Mühsam frage ich mich nach meiner Unterkunft durch, die sich am Ende des neuen Stadtteils, an der Nachbarbucht gelegen, befindet: sehr dörflich, auf Strandtourismus ausgelegt. Die dortigen Restaurants und Bars sind Strandbuden zur Versorgung der Urlauber, die ab dem 21. Dezember zur Hochsaison eintreffen sollen. Pferde stehen auf der Weide, bewegen sich aber frei auf den wenigen Straßen und tummeln sich ebenso wie streunende Hunde nach Belieben am Sandstrand.

Meine Wirtin gibt stolz an, Englischlehrerin zu sein, kann aber noch nicht einmal den Übernachtungspreis $R 95 für mich verständlich auf Englisch aussprechen.

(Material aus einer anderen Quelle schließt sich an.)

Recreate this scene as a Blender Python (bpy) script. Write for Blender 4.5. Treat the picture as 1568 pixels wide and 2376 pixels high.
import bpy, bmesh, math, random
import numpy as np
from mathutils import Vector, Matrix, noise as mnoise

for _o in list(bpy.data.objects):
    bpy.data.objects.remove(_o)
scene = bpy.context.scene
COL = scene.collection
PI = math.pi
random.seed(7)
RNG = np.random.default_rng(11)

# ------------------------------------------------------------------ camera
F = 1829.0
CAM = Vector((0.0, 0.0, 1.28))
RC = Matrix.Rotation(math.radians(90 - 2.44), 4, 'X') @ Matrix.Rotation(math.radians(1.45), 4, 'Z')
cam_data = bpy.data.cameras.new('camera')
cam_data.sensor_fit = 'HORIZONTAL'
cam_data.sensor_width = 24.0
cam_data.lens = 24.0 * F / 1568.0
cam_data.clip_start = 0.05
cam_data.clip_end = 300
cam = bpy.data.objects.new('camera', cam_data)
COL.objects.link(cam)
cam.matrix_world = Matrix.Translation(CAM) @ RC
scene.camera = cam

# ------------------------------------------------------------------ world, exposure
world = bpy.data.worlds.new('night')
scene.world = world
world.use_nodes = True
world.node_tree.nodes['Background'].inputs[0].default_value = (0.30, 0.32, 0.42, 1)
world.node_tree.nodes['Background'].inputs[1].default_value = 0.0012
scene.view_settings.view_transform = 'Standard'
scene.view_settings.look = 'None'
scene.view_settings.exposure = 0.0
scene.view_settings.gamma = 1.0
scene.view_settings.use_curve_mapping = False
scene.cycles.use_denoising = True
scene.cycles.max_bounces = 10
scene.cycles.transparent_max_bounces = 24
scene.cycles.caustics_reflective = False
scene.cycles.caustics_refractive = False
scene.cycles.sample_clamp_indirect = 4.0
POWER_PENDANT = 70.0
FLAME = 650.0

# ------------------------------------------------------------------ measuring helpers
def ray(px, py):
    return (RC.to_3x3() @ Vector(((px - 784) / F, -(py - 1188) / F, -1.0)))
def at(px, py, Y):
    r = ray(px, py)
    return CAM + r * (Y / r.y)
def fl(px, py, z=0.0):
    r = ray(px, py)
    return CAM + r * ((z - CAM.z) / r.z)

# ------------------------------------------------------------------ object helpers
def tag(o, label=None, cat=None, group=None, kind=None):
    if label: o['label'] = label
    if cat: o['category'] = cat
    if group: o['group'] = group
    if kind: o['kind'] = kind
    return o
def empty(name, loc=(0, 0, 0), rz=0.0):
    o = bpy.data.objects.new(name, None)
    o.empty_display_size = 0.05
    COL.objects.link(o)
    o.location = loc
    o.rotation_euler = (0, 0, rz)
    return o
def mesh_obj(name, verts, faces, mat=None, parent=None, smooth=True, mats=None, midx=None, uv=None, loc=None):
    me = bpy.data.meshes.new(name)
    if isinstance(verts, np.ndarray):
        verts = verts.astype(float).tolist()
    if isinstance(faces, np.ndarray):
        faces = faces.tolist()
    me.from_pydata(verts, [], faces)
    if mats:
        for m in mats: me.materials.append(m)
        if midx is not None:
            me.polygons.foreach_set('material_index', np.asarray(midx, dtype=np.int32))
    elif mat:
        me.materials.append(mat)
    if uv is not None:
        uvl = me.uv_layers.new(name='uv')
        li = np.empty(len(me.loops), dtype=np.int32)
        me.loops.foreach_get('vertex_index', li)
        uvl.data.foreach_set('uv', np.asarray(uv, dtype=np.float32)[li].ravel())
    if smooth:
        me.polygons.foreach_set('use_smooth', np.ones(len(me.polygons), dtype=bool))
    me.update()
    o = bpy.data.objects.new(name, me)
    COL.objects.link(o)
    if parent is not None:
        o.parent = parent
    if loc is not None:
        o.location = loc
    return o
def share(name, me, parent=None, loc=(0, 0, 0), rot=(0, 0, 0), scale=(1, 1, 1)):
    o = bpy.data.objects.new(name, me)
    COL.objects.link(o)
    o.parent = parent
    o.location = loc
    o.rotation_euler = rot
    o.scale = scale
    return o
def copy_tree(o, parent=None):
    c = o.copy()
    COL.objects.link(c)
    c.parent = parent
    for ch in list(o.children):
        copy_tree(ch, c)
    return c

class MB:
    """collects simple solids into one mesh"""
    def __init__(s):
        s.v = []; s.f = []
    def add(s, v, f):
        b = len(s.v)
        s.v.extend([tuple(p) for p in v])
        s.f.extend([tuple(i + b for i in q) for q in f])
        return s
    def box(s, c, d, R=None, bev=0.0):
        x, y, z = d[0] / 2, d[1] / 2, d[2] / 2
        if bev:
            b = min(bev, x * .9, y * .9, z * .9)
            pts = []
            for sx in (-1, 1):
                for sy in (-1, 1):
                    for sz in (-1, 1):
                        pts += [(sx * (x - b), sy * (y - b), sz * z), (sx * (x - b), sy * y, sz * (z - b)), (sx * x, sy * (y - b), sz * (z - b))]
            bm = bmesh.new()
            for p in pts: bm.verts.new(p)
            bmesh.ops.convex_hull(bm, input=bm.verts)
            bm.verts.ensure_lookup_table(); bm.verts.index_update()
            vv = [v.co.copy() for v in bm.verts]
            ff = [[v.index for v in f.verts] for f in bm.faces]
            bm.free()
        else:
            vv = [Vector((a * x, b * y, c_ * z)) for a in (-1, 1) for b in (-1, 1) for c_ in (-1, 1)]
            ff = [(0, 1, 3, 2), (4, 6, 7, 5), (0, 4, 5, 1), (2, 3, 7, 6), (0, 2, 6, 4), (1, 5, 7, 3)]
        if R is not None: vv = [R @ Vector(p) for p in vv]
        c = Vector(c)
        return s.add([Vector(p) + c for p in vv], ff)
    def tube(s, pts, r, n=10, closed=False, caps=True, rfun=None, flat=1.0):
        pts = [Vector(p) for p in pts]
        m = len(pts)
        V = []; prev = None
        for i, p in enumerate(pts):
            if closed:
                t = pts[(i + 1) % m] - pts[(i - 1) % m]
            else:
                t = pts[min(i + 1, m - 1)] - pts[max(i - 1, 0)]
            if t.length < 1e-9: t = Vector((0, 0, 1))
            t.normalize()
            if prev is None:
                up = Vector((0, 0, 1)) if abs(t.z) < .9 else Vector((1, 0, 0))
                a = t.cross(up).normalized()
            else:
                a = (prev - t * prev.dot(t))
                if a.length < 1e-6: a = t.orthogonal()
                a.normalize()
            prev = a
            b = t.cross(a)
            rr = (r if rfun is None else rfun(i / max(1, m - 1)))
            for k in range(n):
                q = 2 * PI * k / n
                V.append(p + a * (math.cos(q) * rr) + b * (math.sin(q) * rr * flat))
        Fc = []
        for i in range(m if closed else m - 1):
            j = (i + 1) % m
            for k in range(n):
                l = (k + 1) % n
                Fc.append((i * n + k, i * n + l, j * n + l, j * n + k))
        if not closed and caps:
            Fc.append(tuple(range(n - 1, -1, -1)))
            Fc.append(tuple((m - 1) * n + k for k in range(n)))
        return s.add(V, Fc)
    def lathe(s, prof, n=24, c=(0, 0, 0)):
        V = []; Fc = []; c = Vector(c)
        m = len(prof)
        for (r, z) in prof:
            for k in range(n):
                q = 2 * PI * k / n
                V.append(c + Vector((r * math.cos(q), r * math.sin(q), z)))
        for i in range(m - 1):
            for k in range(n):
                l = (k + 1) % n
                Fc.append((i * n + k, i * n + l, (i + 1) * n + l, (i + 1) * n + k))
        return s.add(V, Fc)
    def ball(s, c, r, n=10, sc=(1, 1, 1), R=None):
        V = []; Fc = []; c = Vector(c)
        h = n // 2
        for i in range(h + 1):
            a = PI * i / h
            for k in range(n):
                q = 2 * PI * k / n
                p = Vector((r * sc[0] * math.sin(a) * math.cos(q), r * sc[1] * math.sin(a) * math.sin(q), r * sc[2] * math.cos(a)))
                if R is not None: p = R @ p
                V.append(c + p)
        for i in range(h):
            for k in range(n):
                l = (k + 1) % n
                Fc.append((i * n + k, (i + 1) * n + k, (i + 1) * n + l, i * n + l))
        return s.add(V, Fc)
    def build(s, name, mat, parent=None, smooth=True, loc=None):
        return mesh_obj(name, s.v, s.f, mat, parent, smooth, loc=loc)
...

In dieser Unterkunft, so wird im Internet ausgelobt, spreche man Spanisch als Fremdsprache, doch kann ich nichts davon bemerken. Das Lesen des Portugisischen ist für mich meist noch erschließbar und damit verständlich, doch ist die Aussprache so stark verändert, dass ich das gesprochene Wort kaum, meist aber gar nicht verstehen kann. Es hört sich alles irgendwie dumpf nasalierend an, mit vielen Zischlauten dazwischen. Die Brasilianer scheinen kaum in der Lage zu sein, die gleichen Wortstämme und Endungen zwischen Spanisch und Portugisisch zu erkennen; sie scheinen in ihrer lautmalerischen Ausdrucksform gefangen zu sein. Wurde eine Fremdsprache erlernt, so habe ich den Eindruck, Englisch ist ihnen sympathischer als Spanisch, was mich wundert.


Zum Abend setze ich mich an die Strandbar, genieße den Ausblick aufs Meer, esse und trinke bis ich mich ins Bett fallen lasse.

Parati, Sonntag, 01. Dezember

Gestern schon hingen die Wollen tief; heute Morgen ist die Basis kaum 100 Meter über dem Wasserspiegel des Meeres und Wolkenfetzen hängen tief herunter in den Regenwald. Es beginnt erst fein, dann dicht zu regnen. Dabei ist es bereits um acht Uhr morgens schwül-warm. Später klart das Wetter etwas auf und ich mache mich fertig, um die historische Innenstadt zu besichtigen, die mir Ähnlichkeiten zu haben scheint mit Trinidad auf Kuba. Das Frühstück habe ich im Lebensmittelgeschäft gekauft, dann die Busfahrkarte zur Weiterfahrt am nächsten Tag besorgt und danach einen Strandspaziergang eingelegt. Dabei überrascht mich einsetzender, heftiger Regen und ich erreiche, schon nass geworden, eine der Strandbuden. Bis ich zu meiner Unterkunft gelange, bin ich durchweicht. Alles ist feucht und die klamme Kleidung trocknet nicht in diesem feuchtheißen Klima, in dem ich vom Nichtstun Schweißperlen auf der Haut habe. Die nasse Kleidung hänge ich ans offene Fenster (sie wird nicht trocknen) und lege mich ab zum Dösen.

Abends gehe ich ins gegenüberliegende Haus, in dem ein Billardtisch aufgebaut ist und Bierausschank für die Dorfbewohner betrieben wird. Ich werde zum Billardspiel eingeladen, was ich gerne annehme und verliere fair und haushoch. Später sitze ich zum Quatschen zusammen mit einem jungen Brasilianerpaar auf der Veranda. Sie sind verheiratete Studienabbrecher aus Sao Paulo und versuchen hier eine Woche Ruhe und Distanz von der ewigen Umtriebigkeit des immensen Betongebirges Sao Paulo zu erhalten. Der junge Mann interessiert sich für meine Schilderungen über Deutschland nach dem zweiten Weltkrieg, authentischen Schilderungen, die nicht von den USA und aus deren Blickwinkel heraus verbreitet werden, zu denen er als Geschichtsstudent Zugang hatte. Ich spendiere einen von mir mitgebrachten Obstler.